Убежав от революции, именно там, за рубежом, Цветаева впервые обрела трезвый взгляд на социальное неравенство, увидела мир без романтических покровов. Самое ценное в зрелом творчестве Цветаевой – ее неугасимая ненависть к “бархатной сытости” и всякой пошлости. В то же время в Цветаевой все более растет и укрепляется живой интерес к тому, что происходит в России. “Родина не есть условность территории, а принадлежность памяти и крови, – писала она.- Не быть в России, забыть Россию может бояться только тот, кто Россию мыслит вне себя.
В ком она внутри – тот теряет ее лишь вместе с жизнью”.
Тоска по России сказывается в таких лирических стихотворениях, как “Рассвет на рельсах”, “Лучина”, “Русской ржи от меня поклон”, “О, неподатливый язык…”. К 30-м годам Цветаева ясно осознала рубеж, отделивший ее от белой эмиграции. Важное значение для понимания поэзии этого времени имеет цикл “Стихи к сыну”, где она во весь голос говорит о Советском Союзе как о стране совершенно особого склада, неудержимо рвущейся вперед – в будущее, в само мироздание.
Езжай, мой сын, в свою страну, В край – всем краям наоборот! Куда назад идти – вперед… Личная драма поэтессы тесно переплелась с трагедией века,.

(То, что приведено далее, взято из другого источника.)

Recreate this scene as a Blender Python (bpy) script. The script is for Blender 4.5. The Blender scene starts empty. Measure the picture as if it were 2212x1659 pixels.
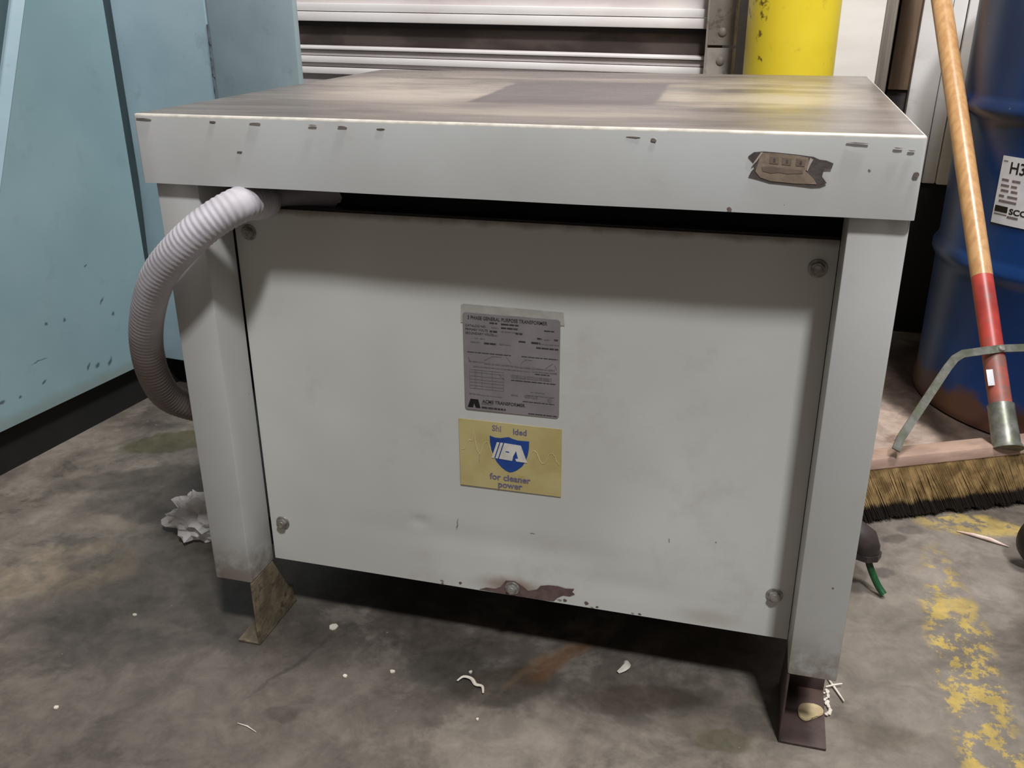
import bpy, bmesh, math, random
from mathutils import Vector, Matrix, noise
random.seed(7)
S = 0.84                      # all dimensions below are in modelling units; S turns them into metres
sc = bpy.context.scene
col = sc.collection
V = Vector

# ------------------------------------------------------------------ camera
F = 1994.6636
cam_d = bpy.data.cameras.new('camera'); cam = bpy.data.objects.new('camera', cam_d); col.objects.link(cam)
cam_d.sensor_width = 36.0; cam_d.sensor_fit = 'HORIZONTAL'; cam_d.lens = F / 2212 * 36.0
cam_d.clip_start = 0.02; cam_d.clip_end = 60
yaw, pit, rol = 0.2727, -0.3946, -0.0064
fw = V((-math.sin(yaw) * math.cos(pit), math.cos(yaw) * math.cos(pit), math.sin(pit)))
rt = V((math.cos(yaw), math.sin(yaw), 0)); up = rt.cross(fw)
r2 = rt * math.cos(rol) + up * math.sin(rol); u2 = up * math.cos(rol) - rt * math.sin(rol)
M = Matrix((r2, u2, -fw)).transposed().to_4x4()
M.translation = V((0.7225, -0.9526, 0.8744)) * S
cam.matrix_world = M
sc.camera = cam

# ------------------------------------------------------------------ world, lights, exposure
w = bpy.data.worlds.new('world'); sc.world = w; w.use_nodes = True
w.node_tree.nodes['Background'].inputs[0].default_value = (1.0, 0.88, 0.80, 1)
w.node_tree.nodes['Background'].inputs[1].default_value = 0.13
def area(name, loc, target, sx, sy, power, color):
    d = bpy.data.lights.new(name, 'AREA'); d.shape = 'RECTANGLE'; d.size = sx; d.size_y = sy
    d.energy = power; d.color = color
    o = bpy.data.objects.new(name, d); col.objects.link(o)
    o.location = V(loc) * S
    o.rotation_euler = (V(target) - V(loc)).to_track_quat('-Z', 'Y').to_euler()
    return o
area('high_bay_lamp', (1.50, -1.95, 4.0), (0.5, 0.3, 0.2), 0.30, 0.30, 98, (0.97, 0.98, 1.0))
area('rear_fill_light', (1.35, 0.05, 3.6), (0.9, 1.3, 0.2), 0.5, 0.5, 70, (1.0, 0.98, 0.95))  # unseen light added overhead to brighten the background
sc.view_settings.view_transform = 'Standard'; sc.view_settings.look = 'None'
sc.view_settings.exposure = 0.0; sc.view_settings.gamma = 1.0; sc.view_settings.use_curve_mapping = False

# ------------------------------------------------------------------ material helpers
def lin(c):
    return tuple((v / 255 / 12.92) if v / 255 <= 0.04045 else ((v / 255 + 0.055) / 1.055) ** 2.4 for v in c) + (1.0,)
class NT:
    def __init__(s, name, rough=0.5, metal=0.0, spec=0.5):
        s.m = bpy.data.materials.new(name); s.m.use_nodes = True
        s.t = s.m.node_tree; s.n = s.t.nodes; s.l = s.t.links
        s.b = s.n['Principled BSDF']
        s.b.inputs['Roughness'].default_value = rough; s.b.inputs['Metallic'].default_value = metal
        s.b.inputs['Specular IOR Level'].default_value = spec
        g = s.n.new('ShaderNodeNewGeometry')
        v = s.n.new('ShaderNodeVectorMath'); v.operation = 'SCALE'; v.inputs['Scale'].default_value = 1 / S
        s.l.new(g.outputs['Position'], v.inputs[0]); s.pos = v.outputs[0]; s.geo = g
    def put(s, sock, val):
        if hasattr(val, 'is_linked') or isinstance(val, bpy.types.NodeSocket): s.l.new(val, sock)
        else: sock.default_value = val
    def vm(s, op, a, b=None):
        n = s.n.new('ShaderNodeVectorMath'); n.operation = op; s.put(n.inputs[0], a)
        if b is not None: s.put(n.inputs[1], b)
        return n.outputs['Value'] if op == 'LENGTH' else n.outputs[0]
    def ma(s, op, a, b=0.0, clamp=False):
        n = s.n.new('ShaderNodeMath'); n.operation = op; n.use_clamp = clamp
        s.put(n.inputs[0], a); s.put(n.inputs[1], b); return n.outputs[0]
    def noise(s, scale, detail=4, rough=0.55, vec=None, dist=0.0, color=False, stretch=None):
        n = s.n.new('ShaderNodeTexNoise'); n.inputs['Scale'].default_value = scale
        n.inputs['Detail'].default_value = detail; n.inputs['Roughness'].default_value = rough
        n.inputs['Distortion'].default_value = dist
        v = vec or s.pos
        if stretch: v = s.vm('MULTIPLY', v, stretch)
        s.l.new(v, n.inputs['Vector'])
        return n.outputs['Color' if color else 'Fac']
    def ramp(s, fac, a, b, lo=0.0, hi=1.0):
        n = s.n.new('ShaderNodeMapRange'); n.interpolation_type = 'SMOOTHSTEP'
        s.put(n.inputs['Value'], fac); n.inputs['From Min'].default_value = a; n.inputs['From Max'].default_value = b
        n.inputs['To Min'].default_value = lo; n.inputs['To Max'].default_value = hi
        return n.outputs[0]
    def mix(s, fac, a, b):
        n = s.n.new('ShaderNodeMix'); n.data_type = 'RGBA'
        s.put(n.inputs[0], fac); s.put(n.inputs[6], a); s.put(n.inputs[7], b); return n.outputs[2]
    def warp(s, amp, scale=6, detail=4):
        c = s.noise(scale, detail, color=True)
        c = s.vm('SUBTRACT', c, (0.5, 0.5, 0.5)); return s.vm('ADD', s.pos, s.vm('MULTIPLY', c, (amp, amp, amp)))
    def blob(s, vec, c, r, rot=0.0, edge=0.3, axis='Z'):
        """soft ellipse mask, 1 inside; axis = the normal of the surface it lies on"""
        n = s.n.new('ShaderNodeMapping'); n.vector_type = 'TEXTURE'
        s.l.new(vec, n.inputs[0]); n.inputs['Location'].default_value = c
        if axis == 'Z': n.inputs['Rotation'].default_value = (0, 0, rot); rr = (r[0], r[1], 9)
        elif axis == 'Y': n.inputs['Rotation'].default_value = (0, rot, 0); rr = (r[0], 9, r[1])
        else: n.inputs['Rotation'].default_value = (rot, 0, 0); rr = (9, r[0], r[1])
        n.inputs['Scale'].default_value = rr
        return s.ramp(s.vm('LENGTH', n.outputs[0]), 1.0, 1.0 - edge)
    def box(s, vec, c, r, rot=0.0, edge=0.15):
        n = s.n.new('ShaderNodeMapping'); n.vector_type = 'TEXTURE'
        s.l.new(vec, n.inputs[0]); n.inputs['Location'].default_value = c
        n.inputs['Rotation'].default_value = (0, 0, rot); n.inputs['Scale'].default_value = (r[0], r[1], 9)
        a = s.vm('ABSOLUTE', n.outputs[0]); x = s.n.new('ShaderNodeSeparateXYZ'); s.l.new(a, x.inputs[0])
        return s.ramp(s.ma('MAXIMUM', x.outputs[0], x.outputs[1]), 1.0, 1.0 - edge)
    def xyz(s, vec=None):
        x = s.n.new('ShaderNodeSeparateXYZ'); s.l.new(vec or s.pos, x.inputs[0]); return x.outputs
    def mul(s, *a):
        r = a[0]
        for b in a[1:]: r = s.ma('MULTIPLY', r, b)
        return r
    def color(s, v): s.put(s.b.inputs['Base Color'], v); return s
    def rough(s, v): s.put(s.b.inputs['Roughness'], v); return s
    def bump(s, h, strength=0.3, dist=0.002):
        n = s.n.new('ShaderNodeBump'); n.inputs['Strength'].default_value = strength; n.inputs['Distance'].default_value = dist
        s.put(n.inputs['Height'], h); s.l.new(n.outputs[0], s.b.inputs['Normal']); return s
def simple(name, c1, c2=None, scale=20, rough=0.5, metal=0.0, bump=0.0, lo=.35, hi=.65, stretch=None, spec=.5, dirt=None):
    t = NT(name, rough, metal, spec)
    if c2 is None: c2 = tuple(v * 0.88 for v in c1)
    f = t.noise(scale, 5, stretch=stretch)
    c = t.mix(t.ramp(f, lo, hi), lin(c2), lin(c1))
    if dirt:
        c = t.mix(t.ma('MULTIPLY', t.ramp(t.noise(dirt[1], 6, .7), dirt[2], dirt[2] + .1), dirt[3]), c, lin(dirt[0]))
    t.color(c)
    if bump: t.bump(t.noise(scale * 3, 4, stretch=stretch), bump, .002)
    return t.m

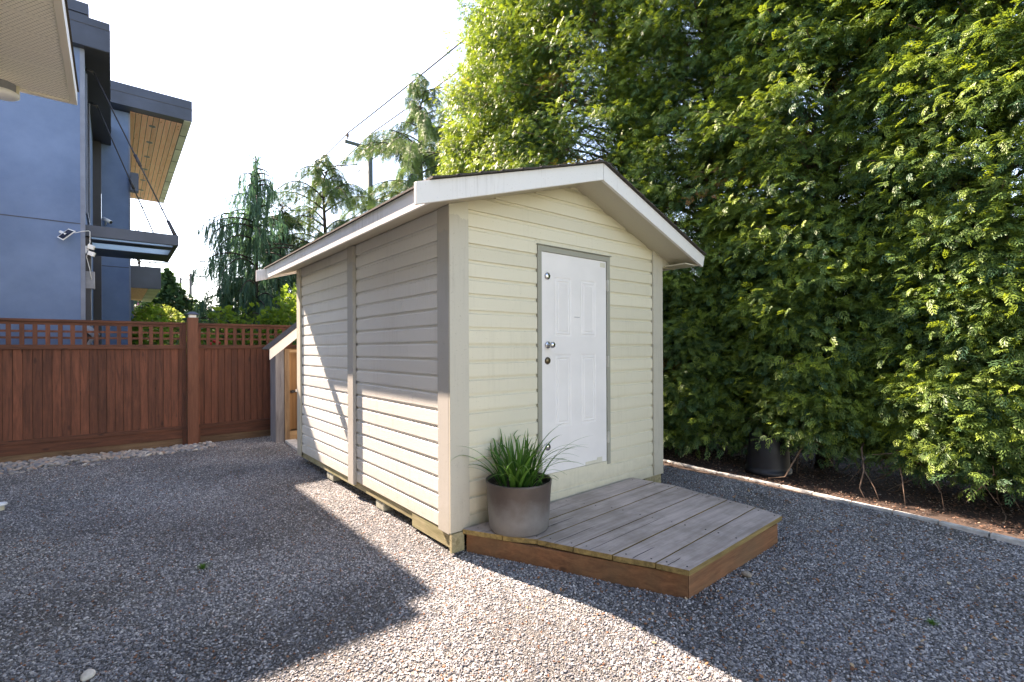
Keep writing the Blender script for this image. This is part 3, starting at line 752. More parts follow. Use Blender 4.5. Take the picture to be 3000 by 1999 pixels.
# ------------------------------------------------------------------ LEAN-TO at rear
lt = thing('wood_store', (1.2, 6.2, 0), 'small open plywood store with steep white edged roof behind the shed', 'store')
lv0, lv1 = 5.86, 6.22
LS = 0.84
def lz(u): return 1.60 + LS * (u - 0.10) if u < 1.25 else 1.60 + LS * (2.40 - u)
MB().box(0.120, 0.262, lv0, lv0 + .03, -0.02, lz(.15) - 0.02).box(0.120, 0.145, lv0 + .031, lv1, -0.02, lz(.12) + 0.0).build('side_panel', 'shed_grey_board', lt, bevel=0.002)
MB().box(0.262, 0.345, lv0 - 0.02, lv0 + 0.018, -0.02, 1.62).build('corner_post', 'cedar_raw_v', lt, bevel=0.003)
MB().box(0.60, 0.69, lv0 + .08, lv0 + 0.118, -0.02, 1.90).build('corner_post', 'fence_brown', lt, bevel=0.003)
MB().box(0.286, 2.2, lv0 + 0.24, lv0 + 0.255, 0.16, 1.62).build('back_panel', 'plywood', lt)
MB().box(0.346, 2.2, lv0 - 0.015, lv0 + 0.02, 1.555, 1.60).build('rail', 'cedar_raw', lt, bevel=0.002)
MB().box(0.346, 2.2, lv0 - 0.015, lv0 + 0.03, 0.02, 0.17).build('sill_board', 'cedar_raw', lt, bevel=0.003)
m_ = MB().prism([(0.03, 0, lz(.03) + .09), (1.25, 0, lz(1.25) + .09), (2.47, 0, lz(2.47) + .09), (2.47, 0, lz(2.47) + .05), (1.25, 0, lz(1.25) + .05), (0.03, 0, lz(.03) + .05)], (0, lv0 - 0.10, 0), (0, lv1 + .03, 0))
lr = m_.build('roof', 'fence_brown', lt)
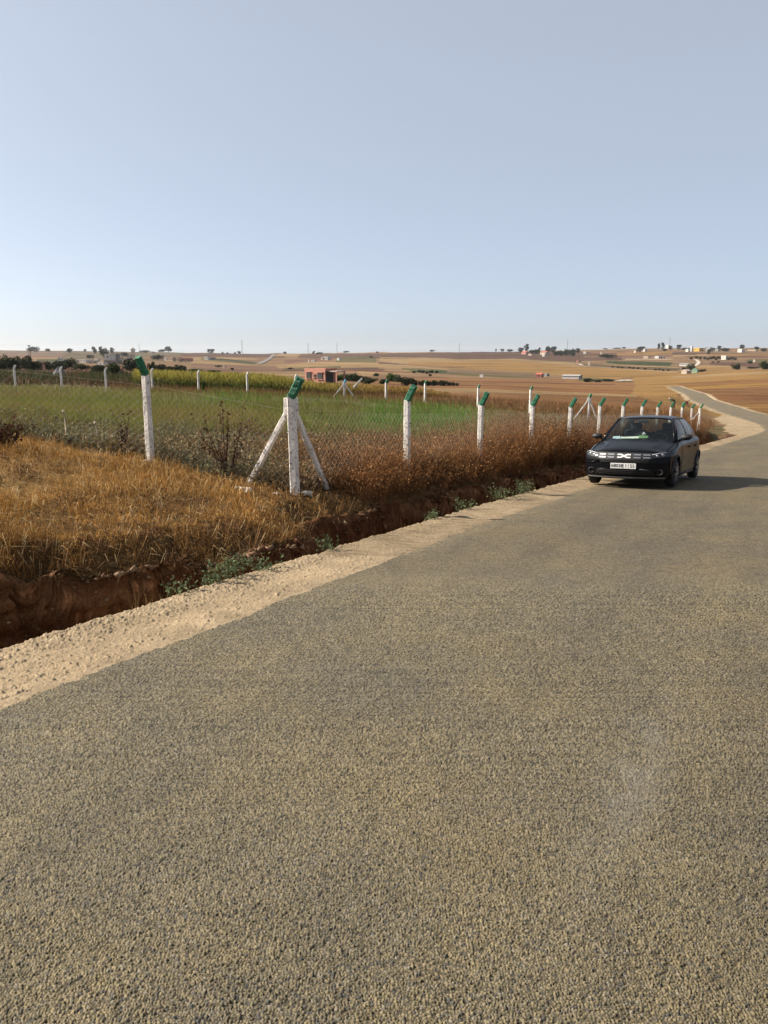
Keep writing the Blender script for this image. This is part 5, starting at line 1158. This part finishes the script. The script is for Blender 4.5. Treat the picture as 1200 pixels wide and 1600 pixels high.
ll.new(ramp(nt, lw_.outputs['Facing'], [(0., .035), (.55, .06), (.8, .22), (1., .9)]), mx.inputs[0]); ll.new(tr.outputs[0], mx.inputs[1]); ll.new(gl.outputs[0], mx.inputs[2]); ll.new(mx.outputs[0], nn['Material Output'].inputs[0])
m, nt, nn, ll, p = nodes('lamp_lens'); M['lens'] = m
tr = N(nt, 'ShaderNodeBsdfTransparent'); tr.inputs[0].default_value = (.85, .87, .9, 1); gl = N(nt, 'ShaderNodeBsdfGlossy'); gl.inputs['Roughness'].default_value = .05
lw_ = N(nt, 'ShaderNodeLayerWeight'); lw_.inputs[0].default_value = .5; mx = N(nt, 'ShaderNodeMixShader')
ll.new(ramp(nt, lw_.outputs['Facing'], [(0., .035), (.55, .06), (.8, .22), (1., .9)]), mx.inputs[0]); ll.new(tr.outputs[0], mx.inputs[1]); ll.new(gl.outputs[0], mx.inputs[2]); ll.new(mx.outputs[0], nn['Material Output'].inputs[0])

def cr(xs, ys):
    xs = np.array(xs, float); ys = np.array(ys, float); t = np.gradient(ys, xs)
    def f(x):
        i = int(np.clip(np.searchsorted(xs, x) - 1, 0, len(xs) - 2)); h = xs[i + 1] - xs[i]; s = (x - xs[i]) / h
        return float((2 * s**3 - 3 * s**2 + 1) * ys[i] + (s**3 - 2 * s**2 + s) * h * t[i] + (-2 * s**3 + 3 * s**2) * ys[i + 1] + (s**3 - s**2) * h * t[i + 1])
    return f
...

Она увидела звериный оскал фашизма и успела проклясть его. Последнее, что Цветаева написала в эмиграции,- цикл гневных антифашистских стихов о Чехословакии, которую она нежно и преданно любила.
Это поистине “плач гнева и любви”, крик живой, но истерзанной души: Отказываюсь – быть. В Бедламе нелюдей Отказываюсь – жить. С волками площадей Отказываюсь – выть.
С акулами равнин Отказываюсь плыть – Вниз по теченью спин. В 1939 году Цветаева вернулась на Родину. Возвратясь в Россию, Цветаева продолжала работать в жестоких лишениях и одиночестве.
Она пишет прекрасные стихи, замечательные поэмы, стихотворные драмы. Поэзия зрелой Цветаевой монументальна, мужественна и трагична.
Она писала и думала только о большом и веником, важном. Искала и прокладывала в поэзии новые пути. Стих ее со временем твердеет, теряет прежнюю летучесть. Цветаева становится, пожалуй, одним из самых сложных поэтов России.
Стихи ее нельзя читать между делом. Читатель просто вязнет в богатстве образов, мыслей, напоре страстей и чувств. Поэзия Цветаевой требует встречной работы мысли и сердца: Наша совесть – не ваша совесть!
Полно! – Вольно! – о всем забыв. Дети, сами пишите повесть Дней своих и страстей своих. Вскоре грянула война.
Превратности эвакуации забросили Цветаеву сначала в Чистополь, а затем в Елабугу. где ее настигло одиночество, о котором она с таким глубоким чувством говорила в своих стихах. Потеряв всякую веру, Цветаева покончила жизнь самоубийством. И прошел еще не один десяток лет, прежде чем сбылось ее юношеское пророчество: Разбросанным в пыли по магазинам (Где их никто не брал и не берет), Моим стихам, как драгоценным винам, Настанет свой черед.
Имя Марины Цветаевой неотделимо от истории отечественной поэзии. Сила ее стихов – не в зрительных образах, а в завораживающем потоке все время меняющихся, гибких, вовлекающих в себя ритмов.
То торжественно-приподнятые, то разговор-нобытовые, то песенно-распевные, то задорно-лукавые, иронически-насмешливые, они в своем интонационном богатстве мастерски передают переливы гибкой, выразительной, емкой и меткой русской речи. О чем бы ни писала Марина Цветаева – об отвлеченном или глубоко личном,- ее стихи всегда вызваны к жизни реально существующими обстоятельствами, подлинным внутренним велением.
Правда чувства и честность слова – вот для нее высший завет искусства. В общей истории отечественной поэзии Марина Цветаева всегда будет занимать особое место. Подлинное новаторство ее поэтической речи было естественным воплощением в слове мятущегося, вечно ищущего истины беспокойного духа.
Поэт предельной правды чувства, она со всей своей не просто сложившейся судьбой, со всей яркостью и неповторимостью самобытного дарования по праву вошла в русскую поэзию первой половины XX века.